実家と動物①
父は鉄砲が趣味だったことから、シロが亡くなって以来、実家に来た犬は全て猟犬。
殆どが狩り用大型犬のポインターだった。犬は次々と来たが、いつの間にか死んでいて、その度に穴を掘って埋められていった。
何匹飼ったのか分からない。名前も覚えていない。
雑種犬シロが亡くなって以来、家にきた狩猟犬はすべて父の犬と割り切っていたからだ。
私の犬は死んだ、もういない。
家は典型的な貧乏子沢山、父は粗暴で母を殴るタイプ、共働きだった。
2人に共通していたのは犬への接しかた。犬が吠えて止まない時は物を投げつける、クソ犬と怒鳴る。
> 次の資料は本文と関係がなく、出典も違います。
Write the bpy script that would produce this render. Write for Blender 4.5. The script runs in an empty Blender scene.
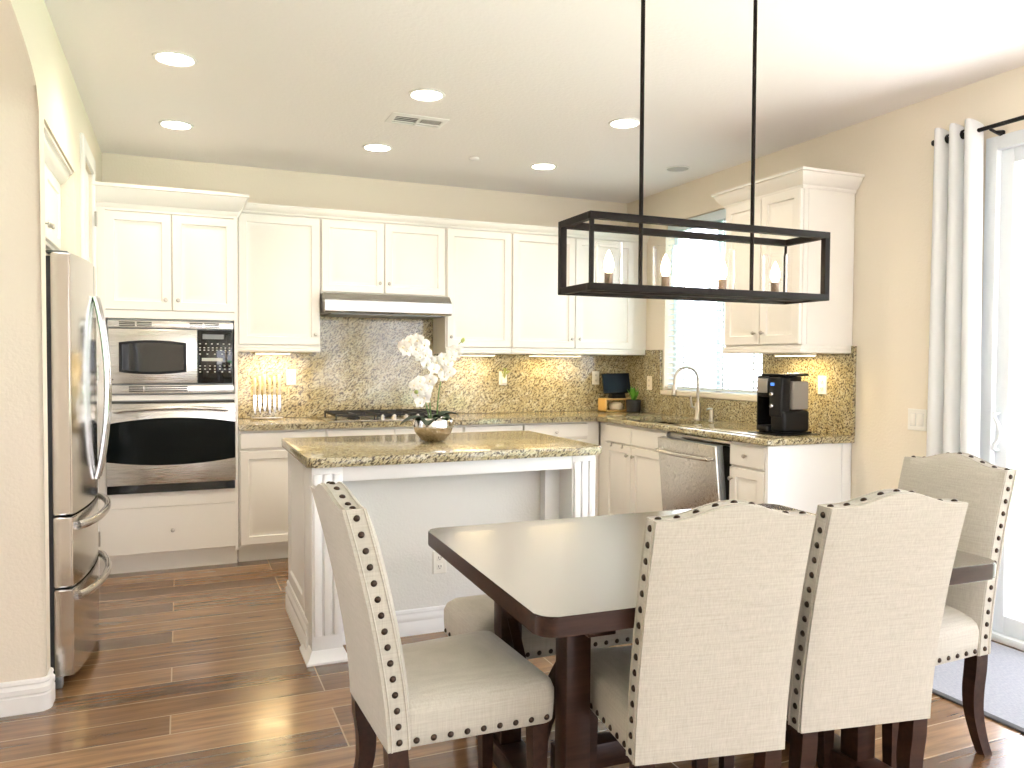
import bpy, bmesh, math, random
from mathutils import Vector, Matrix, Quaternion
R_ = math.radians
random.seed(7)
SC = bpy.context.scene
COL = SC.collection
# ------------------------------------------------------------------ camera, world, exposure
cam = bpy.data.objects.new('camera', bpy.data.cameras.new('camera'))
COL.objects.link(cam)
SC.camera = cam
_yaw, _pitch, _roll, _f = R_(22.992), R_(-1.683), R_(0.322), 782.8
fw = Vector((math.sin(_yaw) * math.cos(_pitch), math.cos(_yaw) * math.cos(_pitch), math.sin(_pitch)))
rt = Vector((math.cos(_yaw), -math.sin(_yaw), 0))
up = rt.cross(fw)
rt, up = math.cos(_roll) * rt + math.sin(_roll) * up, -math.sin(_roll) * rt + math.cos(_roll) * up
cam.matrix_world = Matrix(((rt.x, up.x, -fw.x, -3.633), (rt.y, up.y, -fw.y, -5.987), (rt.z, up.z, -fw.z, 1.342), (0, 0, 0, 1)))
cam.data.sensor_width = 36
cam.data.lens = _f / 1024 * 36
cam.data.clip_start = .05
W = bpy.data.worlds.new('daylight')
SC.world = W
W.use_nodes = True
bg = W.node_tree.nodes['Background']
bg.inputs[0].default_value = (.89, .90, 1.0, 1)
bg.inputs[1].default_value = 3.2
sun = bpy.data.objects.new('sun', bpy.data.lights.new('sun', 'SUN'))
COL.objects.link(sun)
sun.data.energy = 17.0
sun.data.color = (1, .96, .9)
sun.data.angle = R_(1)
sun.rotation_euler = (R_(-38), 0, 0)
SC.view_settings.view_transform = 'Standard'
SC.view_settings.look = 'None'
SC.view_settings.gamma = 1
SC.view_settings.use_curve_mapping = False
SC.view_settings.exposure = 1.28

# ------------------------------------------------------------------ materials
def mat(name, col, rough=.5, metal=0, **k):
    m = bpy.data.materials.new(name)
    m.use_nodes = True
    b = m.node_tree.nodes['Principled BSDF']
    b.inputs['Base Color'].default_value = (*col, 1)
    b.inputs['Roughness'].default_value = rough
    b.inputs['Metallic'].default_value = metal
    for kk, v in k.items():
        b.inputs[kk.replace('_', ' ')].default_value = v
    return m

class NT:
    def __init__(s, m):
        s.m = m; s.t = m.node_tree; s.b = s.t.nodes['Principled BSDF']
    def n(s, typ, **k):
        nd = s.t.nodes.new(typ)
        for kk, v in k.items():
            if kk in nd.inputs: nd.inputs[kk].default_value = v
            else: setattr(nd, kk, v)
        return nd
    def l(s, a, b): s.t.links.new(a, b)
    def coords(s, scale=(1, 1, 1), rot=(0, 0, 0)):
        tc = s.n('ShaderNodeTexCoord'); mp = s.n('ShaderNodeMapping')
        mp.inputs['Scale'].default_value = scale; mp.inputs['Rotation'].default_value = rot
        s.l(tc.outputs['Object'], mp.inputs[0]); return mp.outputs[0]
    def noise(s, vec, scale, detail=3, rough=.55):
        nd = s.n('ShaderNodeTexNoise'); nd.inputs['Scale'].default_value = scale
        nd.inputs['Detail'].default_value = detail; nd.inputs['Roughness'].default_value = rough
        s.l(vec, nd.inputs['Vector']); return nd.outputs['Fac']
    def ramp(s, fac, stops):
        nd = s.n('ShaderNodeValToRGB'); e = nd.color_ramp.elements
        while len(e) < len(stops): e.new(.5)
        for el, (p, c) in zip(e, stops):
            el.position = p; el.color = (*c, 1) if len(c) == 3 else c
        s.l(fac, nd.inputs[0]); return nd.outputs[0]
    def mix(s, fac, a, b, mode='MIX'):
        nd = s.n('ShaderNodeMixRGB'); nd.blend_type = mode
        for v, i in ((fac, 0), (a, 1), (b, 2)):
            if isinstance(v, (int, float)): nd.inputs[i].default_value = v
            elif isinstance(v, tuple): nd.inputs[i].default_value = (*v, 1)
            else: s.l(v, nd.inputs[i])
        return nd.outputs[0]
    def bump(s, h, strength=.2, dist=.01):
        nd = s.n('ShaderNodeBump'); nd.inputs['Strength'].default_value = strength
        nd.inputs['Distance'].default_value = dist
        s.l(h, nd.inputs['Height']); s.l(nd.outputs[0], s.b.inputs['Normal'])
    def base(s, c): s.l(c, s.b.inputs['Base Color'])

def paint(name, col, rough, scale=60, strength=.12):
    m = mat(name, col, rough); t = NT(m)
    t.bump(t.noise(t.coords(), scale, 2), strength, .006); return m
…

父は更に酷い。鳴き止まないと棒で叩く蹴る引きずり回す、飯を抜くなどがあった。犬は人が声をあげるだけでビクビクしてすぐに伏せた。犬は叩かれ過ぎて怪我をする時もあったが自然治癒するものと信じられていた。そう、犬は人と違う別の生き物だからと。
父は自分の都合で血統書付きの狩猟犬を買っておきながら面倒は殆どみずに、犬の世話は子供の義務だと言った。
私は益々反発してやらなかったが、シロを知らない弟達は散歩に連れていったり最低限の手伝いをしていた。それでも犬小屋の周りはいつも汚く不衛生で犬はダニだらけだった。
私は犬に近づくのも見るのも嫌になっていった。